Den Ausgrenzern, den Verstehern, den Macht und Einfluss habenden Entscheidern im Dresdner Rathaus oder in der MDR-Sendezentrale sei gesagt: Wenn Uwe Steimle aus Victor Klemperers Buch „LTI – Notizbuch eines Philologen“ öffentlich liest, ist das ein selbstverständlicher Akt für unser Land, das ein Grundgesetz mit dem Artikel 5 besitzt. Es steht dabei und generell überhaupt nicht zur Debatte, welcher Gesinnung der Dresdner ist. Andersdenkend darf er sein, genauso denkend wie die Kulturbürgermeisterin oder die Redakteure des MDR auch. Das halten wir alle aus.

Ihn auszuladen, damit auszugrenzen, zu verurteilen und abzustempeln, steht der Bürgermeisterin und dem MDR nicht zu, denn das ist eine Abqualifizierung, aus der man schlussfolgern muss, dass Uwe Steimle im Gegensatz zur ehrenwerten Gesellschaft kein gleichwertiges Mitglied der Gesellschaft mehr sei. Warum aber sollte das geschehen? Weil er genehme Bedingungen nicht erfüllt, womöglich unbequeme Gesinnungen hat und Worte sagt, die wem nicht passen? Tatsächlich ist es auch denen, denen Steimle nicht passt, gestattet, Steimle schlecht zu finden. Das ist Freiheit.

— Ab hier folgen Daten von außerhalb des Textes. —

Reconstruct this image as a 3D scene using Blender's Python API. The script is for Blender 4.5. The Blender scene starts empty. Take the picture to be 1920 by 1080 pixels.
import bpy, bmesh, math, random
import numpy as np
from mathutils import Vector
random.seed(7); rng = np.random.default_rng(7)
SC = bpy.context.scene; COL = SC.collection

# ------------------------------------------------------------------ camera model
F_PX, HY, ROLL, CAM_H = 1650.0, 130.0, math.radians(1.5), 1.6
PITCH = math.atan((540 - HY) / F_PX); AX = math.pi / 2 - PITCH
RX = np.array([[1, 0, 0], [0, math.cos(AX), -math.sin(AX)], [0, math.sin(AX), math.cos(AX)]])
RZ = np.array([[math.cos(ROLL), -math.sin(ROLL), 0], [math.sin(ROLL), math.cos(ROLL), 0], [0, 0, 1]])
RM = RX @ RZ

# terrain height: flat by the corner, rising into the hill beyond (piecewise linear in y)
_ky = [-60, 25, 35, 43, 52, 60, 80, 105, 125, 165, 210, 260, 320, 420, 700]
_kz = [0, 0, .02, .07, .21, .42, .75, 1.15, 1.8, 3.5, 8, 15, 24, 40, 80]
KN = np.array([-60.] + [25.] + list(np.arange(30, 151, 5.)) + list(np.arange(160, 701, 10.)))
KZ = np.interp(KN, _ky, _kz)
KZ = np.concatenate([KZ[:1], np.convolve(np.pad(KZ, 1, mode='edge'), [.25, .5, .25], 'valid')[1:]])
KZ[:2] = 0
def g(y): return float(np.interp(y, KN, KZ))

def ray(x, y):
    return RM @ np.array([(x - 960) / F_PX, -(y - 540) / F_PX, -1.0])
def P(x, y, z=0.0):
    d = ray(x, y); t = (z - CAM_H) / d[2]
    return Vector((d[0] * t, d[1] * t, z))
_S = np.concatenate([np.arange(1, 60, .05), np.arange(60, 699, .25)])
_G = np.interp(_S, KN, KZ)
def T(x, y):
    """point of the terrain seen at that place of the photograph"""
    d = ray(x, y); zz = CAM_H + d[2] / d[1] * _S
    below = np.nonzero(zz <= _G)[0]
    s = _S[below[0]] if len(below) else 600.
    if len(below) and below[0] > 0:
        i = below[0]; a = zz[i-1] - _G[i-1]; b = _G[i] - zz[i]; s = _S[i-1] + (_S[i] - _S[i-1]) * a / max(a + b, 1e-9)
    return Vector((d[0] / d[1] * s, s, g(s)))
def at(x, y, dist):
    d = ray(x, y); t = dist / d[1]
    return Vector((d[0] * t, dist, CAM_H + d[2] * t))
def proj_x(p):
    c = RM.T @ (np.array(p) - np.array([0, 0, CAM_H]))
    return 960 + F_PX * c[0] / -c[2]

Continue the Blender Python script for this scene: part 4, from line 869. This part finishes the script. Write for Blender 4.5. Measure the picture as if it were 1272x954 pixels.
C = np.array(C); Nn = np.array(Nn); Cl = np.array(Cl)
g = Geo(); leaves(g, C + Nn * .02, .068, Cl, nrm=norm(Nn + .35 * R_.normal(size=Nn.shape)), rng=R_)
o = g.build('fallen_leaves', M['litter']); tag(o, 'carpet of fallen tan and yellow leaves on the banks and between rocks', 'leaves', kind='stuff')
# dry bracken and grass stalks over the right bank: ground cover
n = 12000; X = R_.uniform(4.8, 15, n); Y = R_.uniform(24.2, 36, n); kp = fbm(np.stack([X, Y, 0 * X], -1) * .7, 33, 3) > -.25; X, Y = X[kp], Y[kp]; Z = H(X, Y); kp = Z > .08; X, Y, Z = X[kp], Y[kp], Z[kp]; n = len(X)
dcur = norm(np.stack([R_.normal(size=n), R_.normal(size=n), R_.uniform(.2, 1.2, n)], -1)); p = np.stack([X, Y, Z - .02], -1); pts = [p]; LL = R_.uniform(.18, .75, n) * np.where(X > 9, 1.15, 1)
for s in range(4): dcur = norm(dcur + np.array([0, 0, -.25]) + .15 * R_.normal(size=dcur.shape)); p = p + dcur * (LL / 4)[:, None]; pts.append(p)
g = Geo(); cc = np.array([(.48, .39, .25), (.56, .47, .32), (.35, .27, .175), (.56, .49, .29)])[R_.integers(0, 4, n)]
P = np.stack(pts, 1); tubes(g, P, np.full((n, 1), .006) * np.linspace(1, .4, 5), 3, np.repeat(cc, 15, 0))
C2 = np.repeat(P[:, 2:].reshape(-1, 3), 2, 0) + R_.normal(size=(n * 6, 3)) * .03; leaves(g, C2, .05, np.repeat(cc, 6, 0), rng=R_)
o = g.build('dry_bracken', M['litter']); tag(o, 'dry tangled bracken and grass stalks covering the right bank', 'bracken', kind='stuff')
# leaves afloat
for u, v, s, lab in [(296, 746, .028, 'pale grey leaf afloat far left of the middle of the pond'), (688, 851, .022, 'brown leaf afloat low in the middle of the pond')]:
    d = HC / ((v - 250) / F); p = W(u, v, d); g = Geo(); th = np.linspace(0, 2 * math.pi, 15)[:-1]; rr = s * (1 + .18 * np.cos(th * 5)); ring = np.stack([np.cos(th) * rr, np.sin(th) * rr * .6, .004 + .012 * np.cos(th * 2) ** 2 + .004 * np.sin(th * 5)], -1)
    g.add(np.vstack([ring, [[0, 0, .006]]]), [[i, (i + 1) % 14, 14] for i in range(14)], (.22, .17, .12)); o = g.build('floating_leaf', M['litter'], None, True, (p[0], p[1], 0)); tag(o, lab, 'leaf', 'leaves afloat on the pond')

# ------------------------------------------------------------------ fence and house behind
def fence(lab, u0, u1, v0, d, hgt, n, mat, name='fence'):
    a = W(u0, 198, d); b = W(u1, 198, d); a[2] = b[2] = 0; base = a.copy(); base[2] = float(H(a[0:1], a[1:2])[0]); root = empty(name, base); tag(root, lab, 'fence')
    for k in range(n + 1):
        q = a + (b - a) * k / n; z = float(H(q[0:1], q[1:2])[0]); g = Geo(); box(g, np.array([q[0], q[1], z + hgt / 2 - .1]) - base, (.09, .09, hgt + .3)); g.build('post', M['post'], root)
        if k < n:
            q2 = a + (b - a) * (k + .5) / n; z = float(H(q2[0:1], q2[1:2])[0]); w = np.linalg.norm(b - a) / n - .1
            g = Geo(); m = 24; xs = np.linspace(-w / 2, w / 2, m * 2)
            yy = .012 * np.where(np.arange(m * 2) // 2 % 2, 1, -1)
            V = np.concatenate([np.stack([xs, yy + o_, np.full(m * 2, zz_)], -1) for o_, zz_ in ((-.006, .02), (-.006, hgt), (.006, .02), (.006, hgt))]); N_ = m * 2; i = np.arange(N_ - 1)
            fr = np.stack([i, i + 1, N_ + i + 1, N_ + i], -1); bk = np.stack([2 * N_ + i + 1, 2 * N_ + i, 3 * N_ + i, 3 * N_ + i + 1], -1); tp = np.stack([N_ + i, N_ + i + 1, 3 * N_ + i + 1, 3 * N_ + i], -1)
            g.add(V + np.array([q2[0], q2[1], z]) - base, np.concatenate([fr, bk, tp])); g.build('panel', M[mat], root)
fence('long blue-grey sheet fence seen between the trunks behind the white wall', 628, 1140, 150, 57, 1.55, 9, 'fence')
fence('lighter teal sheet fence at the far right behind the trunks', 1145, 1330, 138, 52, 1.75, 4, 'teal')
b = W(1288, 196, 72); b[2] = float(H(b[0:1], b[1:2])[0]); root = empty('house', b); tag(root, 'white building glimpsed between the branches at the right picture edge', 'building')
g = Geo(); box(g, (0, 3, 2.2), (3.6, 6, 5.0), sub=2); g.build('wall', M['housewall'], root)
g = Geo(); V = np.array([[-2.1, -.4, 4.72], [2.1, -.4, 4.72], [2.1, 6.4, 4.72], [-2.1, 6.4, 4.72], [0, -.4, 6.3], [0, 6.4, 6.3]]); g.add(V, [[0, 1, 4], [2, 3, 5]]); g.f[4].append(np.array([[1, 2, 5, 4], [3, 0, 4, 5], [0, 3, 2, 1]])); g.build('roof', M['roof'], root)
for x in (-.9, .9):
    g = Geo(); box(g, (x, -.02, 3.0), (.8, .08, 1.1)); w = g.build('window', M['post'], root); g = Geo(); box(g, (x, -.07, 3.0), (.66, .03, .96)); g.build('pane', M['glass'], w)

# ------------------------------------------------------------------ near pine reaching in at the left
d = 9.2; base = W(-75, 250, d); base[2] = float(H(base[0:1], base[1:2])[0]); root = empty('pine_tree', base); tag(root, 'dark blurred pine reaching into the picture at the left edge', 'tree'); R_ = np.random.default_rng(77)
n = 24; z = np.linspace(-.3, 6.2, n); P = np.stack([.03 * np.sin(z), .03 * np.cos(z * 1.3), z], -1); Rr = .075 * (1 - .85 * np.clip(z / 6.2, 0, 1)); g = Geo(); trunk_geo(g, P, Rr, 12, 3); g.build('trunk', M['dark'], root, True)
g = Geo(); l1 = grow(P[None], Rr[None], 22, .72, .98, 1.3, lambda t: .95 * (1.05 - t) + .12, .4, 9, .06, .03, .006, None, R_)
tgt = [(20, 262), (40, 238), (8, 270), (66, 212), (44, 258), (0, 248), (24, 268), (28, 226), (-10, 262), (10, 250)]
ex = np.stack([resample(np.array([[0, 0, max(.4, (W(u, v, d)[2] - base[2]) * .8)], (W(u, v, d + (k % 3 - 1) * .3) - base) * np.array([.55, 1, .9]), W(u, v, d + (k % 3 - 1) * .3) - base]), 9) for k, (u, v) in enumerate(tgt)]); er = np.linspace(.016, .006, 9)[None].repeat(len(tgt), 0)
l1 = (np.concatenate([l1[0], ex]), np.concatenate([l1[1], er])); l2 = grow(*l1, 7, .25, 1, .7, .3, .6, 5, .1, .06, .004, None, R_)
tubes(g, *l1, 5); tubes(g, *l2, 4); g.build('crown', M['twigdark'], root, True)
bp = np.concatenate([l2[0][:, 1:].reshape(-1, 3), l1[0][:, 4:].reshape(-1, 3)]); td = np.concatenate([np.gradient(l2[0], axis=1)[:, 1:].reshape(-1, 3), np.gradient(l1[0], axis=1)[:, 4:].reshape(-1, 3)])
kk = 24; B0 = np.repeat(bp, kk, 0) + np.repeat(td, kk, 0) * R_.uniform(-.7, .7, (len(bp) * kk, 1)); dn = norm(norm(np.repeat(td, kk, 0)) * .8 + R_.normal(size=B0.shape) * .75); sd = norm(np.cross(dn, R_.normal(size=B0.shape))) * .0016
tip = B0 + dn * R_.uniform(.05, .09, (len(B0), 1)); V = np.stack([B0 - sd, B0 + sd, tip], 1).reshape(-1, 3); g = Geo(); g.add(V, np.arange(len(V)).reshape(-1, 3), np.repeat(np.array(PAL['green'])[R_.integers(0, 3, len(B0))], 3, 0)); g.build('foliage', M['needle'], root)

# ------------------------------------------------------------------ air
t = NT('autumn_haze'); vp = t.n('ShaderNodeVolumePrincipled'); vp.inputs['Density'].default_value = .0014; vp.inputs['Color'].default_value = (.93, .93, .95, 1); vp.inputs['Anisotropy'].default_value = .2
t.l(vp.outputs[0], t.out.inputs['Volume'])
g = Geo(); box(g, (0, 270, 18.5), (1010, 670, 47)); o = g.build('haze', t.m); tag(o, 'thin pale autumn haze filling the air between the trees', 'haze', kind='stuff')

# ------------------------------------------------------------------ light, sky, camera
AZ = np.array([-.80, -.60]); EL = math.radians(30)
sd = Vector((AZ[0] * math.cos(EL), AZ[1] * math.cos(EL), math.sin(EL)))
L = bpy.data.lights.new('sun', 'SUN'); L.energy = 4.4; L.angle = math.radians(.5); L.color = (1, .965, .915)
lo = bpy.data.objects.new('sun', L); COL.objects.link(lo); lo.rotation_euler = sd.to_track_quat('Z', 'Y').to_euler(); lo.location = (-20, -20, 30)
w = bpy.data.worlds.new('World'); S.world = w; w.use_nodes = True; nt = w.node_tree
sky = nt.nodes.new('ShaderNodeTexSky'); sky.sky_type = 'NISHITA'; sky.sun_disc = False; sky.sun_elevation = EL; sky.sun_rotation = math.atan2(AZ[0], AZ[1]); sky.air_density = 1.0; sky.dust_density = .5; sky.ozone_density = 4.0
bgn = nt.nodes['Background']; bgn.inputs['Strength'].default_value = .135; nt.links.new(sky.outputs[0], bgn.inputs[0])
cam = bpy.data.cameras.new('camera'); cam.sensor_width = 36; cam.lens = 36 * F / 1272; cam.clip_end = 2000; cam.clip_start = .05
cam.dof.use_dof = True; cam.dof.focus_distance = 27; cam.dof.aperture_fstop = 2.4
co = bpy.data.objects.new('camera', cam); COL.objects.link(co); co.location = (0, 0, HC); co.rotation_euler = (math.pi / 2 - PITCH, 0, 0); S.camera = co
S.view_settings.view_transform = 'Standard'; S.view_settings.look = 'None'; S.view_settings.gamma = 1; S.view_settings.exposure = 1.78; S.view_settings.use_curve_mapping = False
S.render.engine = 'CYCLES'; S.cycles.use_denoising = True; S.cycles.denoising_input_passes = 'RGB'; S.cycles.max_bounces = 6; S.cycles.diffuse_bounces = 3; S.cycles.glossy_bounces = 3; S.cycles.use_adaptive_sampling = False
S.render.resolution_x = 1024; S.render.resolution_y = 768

All das ist von unserem Grundgesetz und unser aller Anspruch auf eine freiheitlich-demokratische Gesellschaft gedeckt. Doch verbietet es sich, zu verbieten. Das ist die Aufgabe von Freiheit.

Die Lesung muss stattfinden

Die Lesung mit Steimle muss stattfinden, wenn nicht im Stadtmuseum, weil die Kulturbürgermeisterin sich ein Verbot anmaßt (und damit selbst Imageschaden anrichtet), dann eben an anderer Stelle. Auch mit, ja gerade mit Steimle wird die Veranstaltung würdig in die von der Stadt Dresden geplanten Veranstaltungen zum gemeinsamen Gedenken an den 85. Jahrestag der Pogrome von 1938 passen, wie es vom Reclam Verlag, der Klemperers Werk vertritt, gefordert wird.

Eine Frage stellt sich mir noch: Was Klemperer wohl gesagt hätte?

Victor Klemperer ist mir seit Kindheitstagen bekannt. Ich wuchs in den 1960er-/1970er-Jahren im vogtländischen Falkenstein auf – ein schöner, kleiner Ort im Göltzschtal, in dem im Jahr 1945 Klemperer und seine Frau auf der Flucht aus Dresden bei einem Apotheker namens Scherer Unterschlupf fanden. Diese spannende Geschichte Klemperers faszinierte und berührte mich als Kind, als Erwachsener bleibt mir das ebenso.

Ein wenig stolz war ich, als ich als Kind erfuhr, dass Falkensteiner so mutig waren, in der Nazizeit verfolgten Menschen zu helfen. Ich war auch sehr froh, dass seine Geschichte gut ausging, dass sich Zivilcourage selbst in gefährlichen Situationen lohnt. Und ja! Victor Klemperer überlebte. Er schrieb später das Buch, aus dem Uwe Steimle nun lesen soll. Ich lernte in der Schule, dass Klemperer Professor an der Technischen Universität Dresden war und später in Greifswald, Halle, Berlin lehrte. Klemperer ging sogar in die Politik, als Abgeordneter für die Fraktion „Kulturbund“ wirkte er in der Volkskammer der DDR.

Jetzt erlebe ich eine neue Episode, in der Victor Klemperer wieder eine Rolle spielt. Ich frage mich, was hätte er gesagt? Hätte er auch gesagt: Der Steimle, nein, lass‘ mal, der ist ungeeignet und schlecht, meine Texte zu lesen? Ich denke nicht. Würde Klemperer noch leben, er würde sicher den Kabarettisten Steimle kennen und über seinen Humor lachen, seinen Sinn für das Um-die-Ecke-Denken teilen und sicher auch manches nicht teilen. Das ist Demokratie und Meinungsfreiheit, offene Debatte halt.

Immerhin, wie eingangs gesagt: Die Lesung mit Steimle kann nun doch stattfinden, wie Medien berichten. Im Rathaus wurde die Kulturbürgermeisterin in der Raum-Frage am Dienstag überstimmt.